Compared to beef carcass, the price gap in July is the widest in the series of Cepea, which began in 2004, and 2.9% wider than that in June, at 10.41 Reais/kg, with pork carcass being cheaper than beef.


Nearer to the price for chicken meat, which is the cheapest among the three of them, and farther from beef prices, the most expensive one, the competitiveness of pork meat increased.


In that scenario, the purchase power of pig farmers against the major inputs consumed in the activity: corn and soybean meal, decreased in July, interrupting the recovery that had been observed since June.


POULTRY: Sharp valuation of live chicken ensures higher purchase power to farmers


The current high prices for live chicken in the independent market increased the purchase power of Brazilian poultry farmers in July. Considering soybean meal, this is the fifth monthly decrease in the exchange ratio for live chicken, and considering corn, the third consecutive monthly decrease.

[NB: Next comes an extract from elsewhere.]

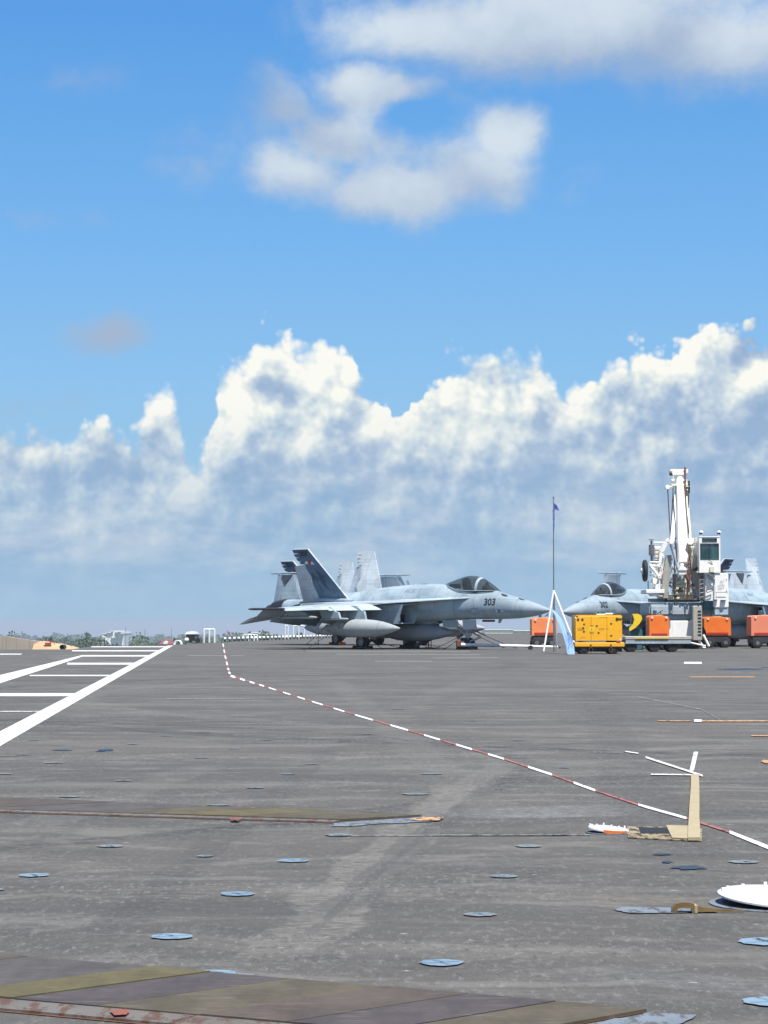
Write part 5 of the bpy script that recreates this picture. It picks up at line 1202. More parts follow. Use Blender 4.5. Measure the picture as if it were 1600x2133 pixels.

In the Brazilian market of live chicken, agents were taking advantage of the high liquidity of chicken meat, due to the high domestic demand – since chicken meat is cheap compared to other types of meat –, to increase the asking prices for live chicken. Valuations were linked to the current high production costs, which, besides the feed inputs, are also related to the effects of the lack of rains and higher electric power costs. On the average of the regions in SP, the average price for live chicken in July (until the 29th) closed at 5.75 BRL/kg, a nominal record in the series of Cepea, which began in 2004, and 6.1% higher than that in June.


As for corn, concerned about the productivity of the next harvest, sellers increased the asking prices for prompt delivery. According to the Grains Team from Cepea, the average of the ESALQ/BM&FBovespa Index for corn (Campinas) in July closed at 97.48 BRL/60-kilo bag, 5.8% up from that in June.


On the other hand, for soybean meal, prices faded, reflecting the lower demand for the product. According to the Grains Team from Cepea, the average price for the soybean meal ton sold in the wholesale market of Campinas in July (until the 29th) closed at 2,287.47 BRL, 3.4% lower than that in June.